• **INFORMATION PROVIDED**

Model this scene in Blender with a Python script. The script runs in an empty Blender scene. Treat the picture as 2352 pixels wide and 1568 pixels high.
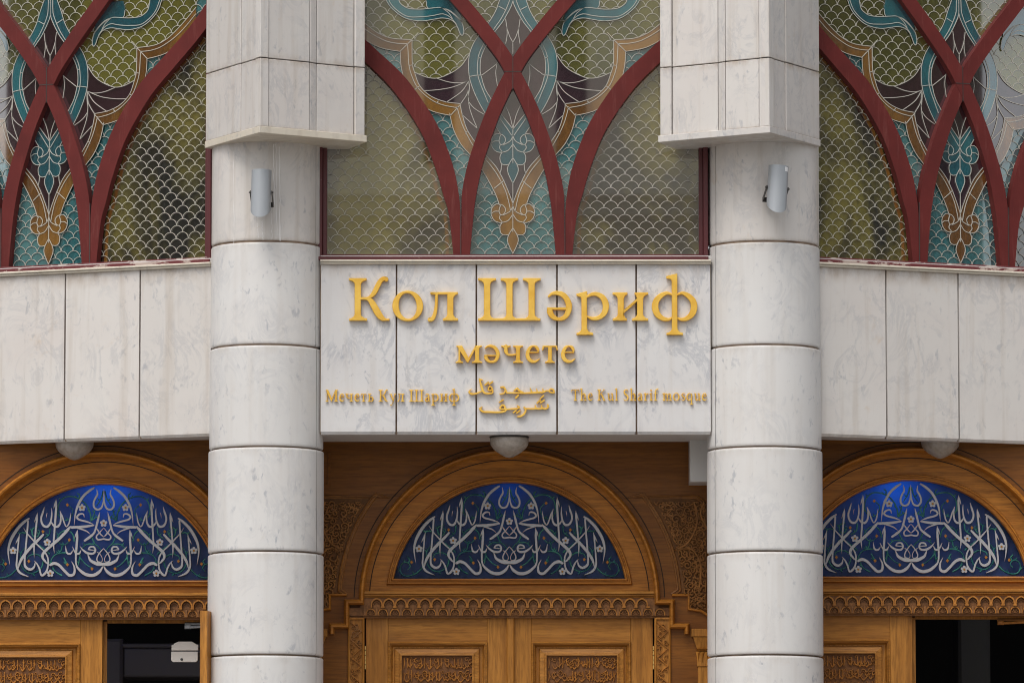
import bpy, bmesh, math, random
import numpy as np
from mathutils import Vector, Matrix, geometry
random.seed(7)
PI = math.pi
R = math.radians
SC = bpy.context.scene
COL = SC.collection
# ------------------------------------------------------------------ camera
F = 14000.0; W0 = 2352.0; CX = 1176.0; CY = 784.0; D = 37.84; EYE = 1.6
TILT = math.atan((2280 - CY) / F)
cam_d = bpy.data.cameras.new('camera')
cam_d.sensor_width = 36; cam_d.lens = F / W0 * 36
cam_d.clip_start = 0.5; cam_d.clip_end = 1000
cam = bpy.data.objects.new('camera', cam_d); COL.objects.link(cam)
cam.location = (0, -D, EYE); cam.rotation_euler = (PI / 2 + TILT, 0, 0)
SC.camera = cam
# ------------------------------------------------------------------ sky, sun, exposure
SUN_EL, SUN_AZ = R(58), R(-28)          # azimuth measured from straight in front of the facade
wd = bpy.data.worlds.new('World'); SC.world = wd; wd.use_nodes = True
wn = wd.node_tree; bg = wn.nodes['Background']
sky = wn.nodes.new('ShaderNodeTexSky'); sky.sky_type = 'NISHITA'; sky.sun_disc = False
sky.sun_elevation = SUN_EL; sky.sun_rotation = PI + SUN_AZ * -1
sky.air_density = 1.0; sky.dust_density = 4.0; sky.ozone_density = 1.0
hs = wn.nodes.new('ShaderNodeHueSaturation'); hs.inputs['Saturation'].default_value = 0.25
wn.links.new(sky.outputs[0], hs.inputs['Color']); wn.links.new(hs.outputs[0], bg.inputs[0])
bg.inputs[1].default_value = 0.15
sl = bpy.data.lights.new('sun', 'SUN'); sl.energy = 1.35; sl.angle = R(28); sl.color = (1, 0.96, 0.91)
so = bpy.data.objects.new('sun', sl); COL.objects.link(so)
sd = Vector((math.sin(SUN_AZ) * math.cos(SUN_EL), -math.cos(SUN_AZ) * math.cos(SUN_EL), math.sin(SUN_EL)))
so.rotation_euler = sd.to_track_quat('Z', 'Y').to_euler(); so.location = sd * 60
SC.view_settings.view_transform = 'Standard'; SC.view_settings.look = 'None'
SC.view_settings.exposure = 0.16; SC.view_settings.gamma = 1.0; SC.view_settings.use_curve_mapping = False

SC.cycles.filter_width = 1.05

# ------------------------------------------------------------------ geometry helpers
def P(px, py, Y):
    """point of the place seen at photo position (px, py) on the upright plane at depth Y"""
    u, v = px - CX, py - CY
    ct, st = math.cos(TILT), math.sin(TILT)
    d = Vector((u, F * ct + v * st, F * st - v * ct))
    k = (Y + D) / d.y
    return Vector((u * k, Y, EYE + d.z * k))
def X(px, Y): return P(px, 800, Y).x
def Z(py, Y): return P(1176, py, Y).z

def cr(pts, n=8, closed=False):
    """Catmull-Rom through points of any dimension"""
    m = len(pts); out = []
    if m < 3: n = 1
    seg = m if closed else m - 1
    for i in range(seg):
        if closed: p = [pts[(i + k - 1) % m] for k in range(4)]
        else: p = [pts[max(0, min(m - 1, i + k - 1))] for k in range(4)]
        for j in range(n):
            t = j / n
            out.append(tuple(0.5 * (2 * b + (c - a) * t + (2 * a - 5 * b + 4 * c - d) * t * t + (-a + 3 * b - 3 * c + d) * t ** 3)
                             for a, b, c, d in zip(*p)))
    if not closed: out.append(tuple(pts[-1]))
    return out

class MB:
    def __init__(s): s.v = []; s.f = []
    def add(s, vs, fs):
        o = len(s.v); s.v += [tuple(q) for q in vs]; s.f += [[i + o for i in q] for q in fs]; return s
    def box(s, x0, x1, y0, y1, z0, z1):
        vs = [(x0, y0, z0), (x1, y0, z0), (x1, y1, z0), (x0, y1, z0), (x0, y0, z1), (x1, y0, z1), (x1, y1, z1), (x0, y1, z1)]
        return s.add(vs, [(0, 3, 2, 1), (4, 5, 6, 7), (0, 1, 5, 4), (1, 2, 6, 5), (2, 3, 7, 6), (3, 0, 4, 7)])
    def bbox(s, x0, x1, y0, y1, z0, z1, b=0.006):
        """box with its front (-y) edges chamfered"""
        vs = [(x0, y1, z0), (x1, y1, z0), (x1, y1, z1), (x0, y1, z1), (x0, y0 + b, z0), (x1, y0 + b, z0), (x1, y0 + b, z1), (x0, y0 + b, z1),
              (x0 + b, y0, z0 + b), (x1 - b, y0, z0 + b), (x1 - b, y0, z1 - b), (x0 + b, y0, z1 - b)]
        fs = [(0, 3, 2, 1)[::-1], (8, 9, 10, 11)]
        for i in range(4):
            j = (i + 1) % 4
            fs += [(i, j, 4 + j, 4 + i), (4 + i, 4 + j, 8 + j, 8 + i)]
        return s.add(vs, fs)
    def prism(s, poly, z0, z1, caps=True):
        """plan polygon (x,y) raised from z0 to z1"""
        n = len(poly)
        vs = [(x, y, z0) for x, y in poly] + [(x, y, z1) for x, y in poly]
        fs = [(i, (i + 1) % n, n + (i + 1) % n, n + i) for i in range(n)]
        if caps: fs += [tuple(range(n))[::-1], tuple(range(n, 2 * n))]
        return s.add(vs, fs)
    def slab(s, poly, y0, y1):
        """polygon in the facade plane (x,z), front at y0, back at y1"""
        n = len(poly)
        a = sum(poly[i][0] * poly[(i + 1) % n][1] - poly[(i + 1) % n][0] * poly[i][1] for i in range(n))
        if a < 0: poly = poly[::-1]
        vs = [(x, y0, z) for x, z in poly] + [(x, y1, z) for x, z in poly]
        fs = [(i, n + i, n + (i + 1) % n, (i + 1) % n) for i in range(n)]
        fs += [tuple(range(n)), tuple(range(n, 2 * n))[::-1]]
        return s.add(vs, fs)
    def strip(s, pts, y0, y1, closed=False):
        """(x,z,width) polyline as a flat bar from y0 (front) to y1 (back)"""
        L, Rr = edges2(pts, closed)
        n = len(pts); vs = []
        for a, b in zip(L, Rr): vs += [(a[0], y0, a[1]), (b[0], y0, b[1]), (b[0], y1, b[1]), (a[0], y1, a[1])]
        fs = []
        for i in range(n if closed else n - 1):
            p, q = 4 * i, 4 * ((i + 1) % n)
            fs += [(p, q, q + 1, p + 1), (p + 1, q + 1, q + 2, p + 2), (p + 3, p, q, q + 3)[::-1] if 0 else (p + 3, q + 3, q, p)]
        if not closed: fs += [(0, 1, 2, 3), (4 * n - 4, 4 * n - 1, 4 * n - 2, 4 * n - 3)]
        return s.add(vs, fs)
    def ridge(s, pts, y, h, sharp=0.45):
        """(x,z,width) polyline as a raised rounded carving on plane y"""
        L, Rr = edges2(pts); vs = []; fs = []
        for (a, b) in zip(L, Rr):
            m = ((a[0] + b[0]) / 2, (a[1] + b[1]) / 2)
            g = lambda k: (m[0] + (a[0] - m[0]) * k, m[1] + (a[1] - m[1]) * k)
            p, q = g(sharp), g(-sharp)
            vs += [(a[0], y, a[1]), (p[0], y - h, p[1]), (q[0], y - h, q[1]), (b[0], y, b[1])]
        for i in range(len(pts) - 1):
            for k in range(3): fs.append((4 * i + k, 4 * i + 4 + k, 4 * i + 5 + k, 4 * i + 1 + k))
        fs += [(0, 1, 2, 3), tuple(4 * len(pts) - 4 + k for k in (3, 2, 1, 0))]
        return s.add(vs, fs)
    def sweep(s, path, prof, closed=False):
        """profile [(offset to the left of travel, y)] carried along (x,z) path with mitred corners"""
        n = len(path); nv = normals2(path, closed); m = len(prof); vs = []; fs = []
        for (x, z), (nx, nz) in zip(path, nv):
            for (u, y) in prof: vs.append((x + nx * u, y, z + nz * u))
        for i in range(n if closed else n - 1):
            j = (i + 1) % n
            for k in range(m - 1): fs.append((i * m + k, i * m + k + 1, j * m + k + 1, j * m + k))
        if not closed: fs += [tuple(range(m)), tuple(range((n - 1) * m, n * m))[::-1]]
        return s.add(vs, fs)
    def lathe(s, prof, c=(0, 0), n=48, a0=0, a1=2 * PI):
        full = abs(a1 - a0 - 2 * PI) < 1e-6; cnt = n if full else n + 1
        vs = []; fs = []; m = len(prof)
        for i in range(cnt):
            a = a0 + (a1 - a0) * i / n
            for r, z in prof: vs.append((c[0] + r * math.cos(a), c[1] + r * math.sin(a), z))
        for i in range(n):
            j = (i + 1) % cnt
            for k in range(m - 1): fs.append((i * m + k, j * m + k, j * m + k + 1, i * m + k + 1))
        return s.add(vs, fs)
    def tube(s, pts, r, n=8):
        vs = []; fs = []
        for i, p in enumerate(pts):
            p = Vector(p); t = (Vector(pts[min(i + 1, len(pts) - 1)]) - Vector(pts[max(i - 1, 0)])).normalized()
            a = t.orthogonal().normalized(); b = t.cross(a)
            for k in range(n):
                q = p + (a * math.cos(2 * PI * k / n) + b * math.sin(2 * PI * k / n)) * r; vs.append(tuple(q))
        for i in range(len(pts) - 1):
            for k in range(n): fs.append((i * n + k, i * n + (k + 1) % n, (i + 1) * n + (k + 1) % n, (i + 1) * n + k))
        fs += [tuple(range(n))[::-1], tuple(range((len(pts) - 1) * n, len(pts) * n))]
        return s.add(vs, fs)
    def build(s, name, mat, parent=None, smooth=False, bevel=0.0):
        me = bpy.data.meshes.new(name)
        me.from_pydata(s.v, [], s.f)
        bm = bmesh.new(); bm.from_mesh(me)
        bmesh.ops.recalc_face_normals(bm, faces=bm.faces)
        if bevel: bmesh.ops.bevel(bm, geom=[e for e in bm.edges if len(e.link_faces) == 2 and e.calc_face_angle(0) > 0.5], offset=bevel, segments=1, affect='EDGES')
        bm.to_mesh(me); bm.free()
        if smooth:
            for p in me.polygons: p.use_smooth = True
            try: me.set_sharp_from_angle(angle=R(35))
            except Exception: pass
        if mat: me.materials.append(mat)
        o = bpy.data.objects.new(name, me); COL.objects.link(o)
        if parent: o.parent = parent
        return o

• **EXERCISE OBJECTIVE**
Pull every line containing "with" from the data.

• **TASK ANSWER**
Model this scene in Blender with a Python script. The script runs in an empty Blender scene. Treat the picture as 2352 pixels wide and 1568 pixels high.
        """box with its front (-y) edges chamfered"""
        """profile [(offset to the left of travel, y)] carried along (x,z) path with mitred corners"""